Police break up 'cartoons' protest with tear gas, batons

Police fired tear gas and baton-charged about 7,000 students protesting against the Prophet Mohammed cartoons today in north-western Pakistan.

Police break up 'cartoons' protest with tear gas, batons

Police fired tear gas and baton-charged about 7,000 students protesting against the Prophet Mohammed cartoons today in north-western Pakistan.

The protest began in the morning when students began marching to universities in Peshawar, urging people to join their demonstration. The crowd threw stones at a Edwards College, breaking windows and causing other damage at the prestigious school founded by Christian missionaries during British colonial rule.

The protesters, whom police said totalled 7,000, also broke windows at the Peshawar Press Club.

Police fired tear gas and baton-charged the protesters when they tried to march on the provincial governor’s residence.

It was unknown whether many were wounded, but an Associated Press reporter saw students carrying away a classmate with an injured leg.

Batons and tear gas were used again when a group of students went to the city’s main business district and threw stones at shops.
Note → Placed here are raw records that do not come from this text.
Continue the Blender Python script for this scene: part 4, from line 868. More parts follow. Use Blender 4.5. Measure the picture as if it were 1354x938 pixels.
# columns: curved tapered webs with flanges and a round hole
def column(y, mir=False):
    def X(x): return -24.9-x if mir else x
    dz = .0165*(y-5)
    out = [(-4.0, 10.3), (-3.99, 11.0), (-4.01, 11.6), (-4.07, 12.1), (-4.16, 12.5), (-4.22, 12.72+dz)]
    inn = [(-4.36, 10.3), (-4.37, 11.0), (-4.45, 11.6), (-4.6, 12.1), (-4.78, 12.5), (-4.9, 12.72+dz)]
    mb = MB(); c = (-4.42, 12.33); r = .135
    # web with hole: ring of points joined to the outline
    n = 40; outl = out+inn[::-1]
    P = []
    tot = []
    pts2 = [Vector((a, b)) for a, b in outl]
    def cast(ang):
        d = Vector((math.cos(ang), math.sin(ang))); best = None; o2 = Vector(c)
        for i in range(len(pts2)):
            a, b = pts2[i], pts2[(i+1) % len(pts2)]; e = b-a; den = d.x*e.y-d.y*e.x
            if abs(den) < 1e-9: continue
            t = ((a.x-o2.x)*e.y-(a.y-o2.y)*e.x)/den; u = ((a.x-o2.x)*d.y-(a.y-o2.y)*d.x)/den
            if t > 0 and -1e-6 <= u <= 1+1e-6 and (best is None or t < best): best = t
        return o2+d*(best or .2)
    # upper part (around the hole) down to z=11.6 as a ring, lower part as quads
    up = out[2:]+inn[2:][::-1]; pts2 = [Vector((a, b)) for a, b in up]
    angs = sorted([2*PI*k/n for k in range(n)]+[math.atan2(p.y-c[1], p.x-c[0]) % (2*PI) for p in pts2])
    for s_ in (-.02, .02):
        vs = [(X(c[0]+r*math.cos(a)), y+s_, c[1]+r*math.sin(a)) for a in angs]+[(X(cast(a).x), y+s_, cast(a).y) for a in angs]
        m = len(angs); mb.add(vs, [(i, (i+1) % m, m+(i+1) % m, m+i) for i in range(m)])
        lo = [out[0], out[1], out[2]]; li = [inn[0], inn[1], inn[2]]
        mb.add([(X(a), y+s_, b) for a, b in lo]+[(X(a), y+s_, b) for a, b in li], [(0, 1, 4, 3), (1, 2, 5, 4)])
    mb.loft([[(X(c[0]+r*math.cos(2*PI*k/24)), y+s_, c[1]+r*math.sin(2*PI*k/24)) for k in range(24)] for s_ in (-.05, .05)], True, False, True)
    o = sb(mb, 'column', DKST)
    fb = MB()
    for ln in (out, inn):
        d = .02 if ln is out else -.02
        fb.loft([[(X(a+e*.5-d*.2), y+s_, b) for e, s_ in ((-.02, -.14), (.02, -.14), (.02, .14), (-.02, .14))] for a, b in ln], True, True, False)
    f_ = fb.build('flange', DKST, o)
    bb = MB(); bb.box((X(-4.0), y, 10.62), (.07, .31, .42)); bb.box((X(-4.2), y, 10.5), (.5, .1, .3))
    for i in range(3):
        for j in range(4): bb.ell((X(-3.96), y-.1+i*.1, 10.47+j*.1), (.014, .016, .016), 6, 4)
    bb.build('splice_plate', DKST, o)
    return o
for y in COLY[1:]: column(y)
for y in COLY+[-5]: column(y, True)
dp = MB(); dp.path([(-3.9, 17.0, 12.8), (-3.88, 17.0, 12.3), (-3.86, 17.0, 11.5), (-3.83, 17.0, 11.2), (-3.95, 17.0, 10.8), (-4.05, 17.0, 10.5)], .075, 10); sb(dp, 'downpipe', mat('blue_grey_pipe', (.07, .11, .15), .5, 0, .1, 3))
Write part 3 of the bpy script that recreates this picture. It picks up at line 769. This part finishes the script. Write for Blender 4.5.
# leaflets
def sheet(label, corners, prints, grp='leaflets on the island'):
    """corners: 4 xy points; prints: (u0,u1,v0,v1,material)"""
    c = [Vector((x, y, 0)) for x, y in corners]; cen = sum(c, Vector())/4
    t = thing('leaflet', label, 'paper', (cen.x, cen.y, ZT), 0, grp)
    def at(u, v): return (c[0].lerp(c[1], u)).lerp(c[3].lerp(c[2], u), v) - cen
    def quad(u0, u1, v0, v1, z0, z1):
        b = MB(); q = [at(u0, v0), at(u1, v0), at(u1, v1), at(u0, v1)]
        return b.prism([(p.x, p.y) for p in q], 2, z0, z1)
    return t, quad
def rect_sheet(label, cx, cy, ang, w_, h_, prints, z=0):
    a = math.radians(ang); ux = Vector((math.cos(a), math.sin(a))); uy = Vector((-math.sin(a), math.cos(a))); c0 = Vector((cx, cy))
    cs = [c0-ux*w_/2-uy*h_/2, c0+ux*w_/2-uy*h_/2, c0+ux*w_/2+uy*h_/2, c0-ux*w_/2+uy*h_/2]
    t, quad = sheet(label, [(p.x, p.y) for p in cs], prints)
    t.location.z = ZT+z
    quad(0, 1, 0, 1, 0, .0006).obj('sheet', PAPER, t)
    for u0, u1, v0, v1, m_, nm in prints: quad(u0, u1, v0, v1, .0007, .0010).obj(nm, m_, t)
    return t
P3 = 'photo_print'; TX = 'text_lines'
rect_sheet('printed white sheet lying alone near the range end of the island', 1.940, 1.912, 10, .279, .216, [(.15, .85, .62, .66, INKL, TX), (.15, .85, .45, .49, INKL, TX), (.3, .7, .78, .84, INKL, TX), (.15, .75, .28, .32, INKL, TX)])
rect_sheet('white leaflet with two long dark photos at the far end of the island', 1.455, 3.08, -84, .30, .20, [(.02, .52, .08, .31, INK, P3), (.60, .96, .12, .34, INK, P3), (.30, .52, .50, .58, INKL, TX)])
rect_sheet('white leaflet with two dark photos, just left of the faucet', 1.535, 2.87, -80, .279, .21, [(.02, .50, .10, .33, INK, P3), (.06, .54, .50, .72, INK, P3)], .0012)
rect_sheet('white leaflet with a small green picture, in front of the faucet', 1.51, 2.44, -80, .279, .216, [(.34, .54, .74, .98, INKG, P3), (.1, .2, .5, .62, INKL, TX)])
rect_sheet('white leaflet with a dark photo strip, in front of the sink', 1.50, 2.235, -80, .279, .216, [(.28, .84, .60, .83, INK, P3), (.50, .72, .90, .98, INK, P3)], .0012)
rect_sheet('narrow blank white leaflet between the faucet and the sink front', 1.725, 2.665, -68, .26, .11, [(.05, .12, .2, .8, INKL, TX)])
The protesters chanted, “Down with America” and “Down with Denmark”.

Several large rallies have been held across Pakistan recently. The latest came on Friday when thousands of people protested in the nation’s biggest cities.

People in the Islamic nation have been outraged by the cartoons originally printed in a newspaper in Denmark. Papers in other countries, mostly in Europe, reprinted them.

Muslims are angry because Islamic tradition bars any depiction of the prophet. Under Pakistani laws, insulting the prophet or Islam’s holy book, the Koran, can be punished with the death sentence.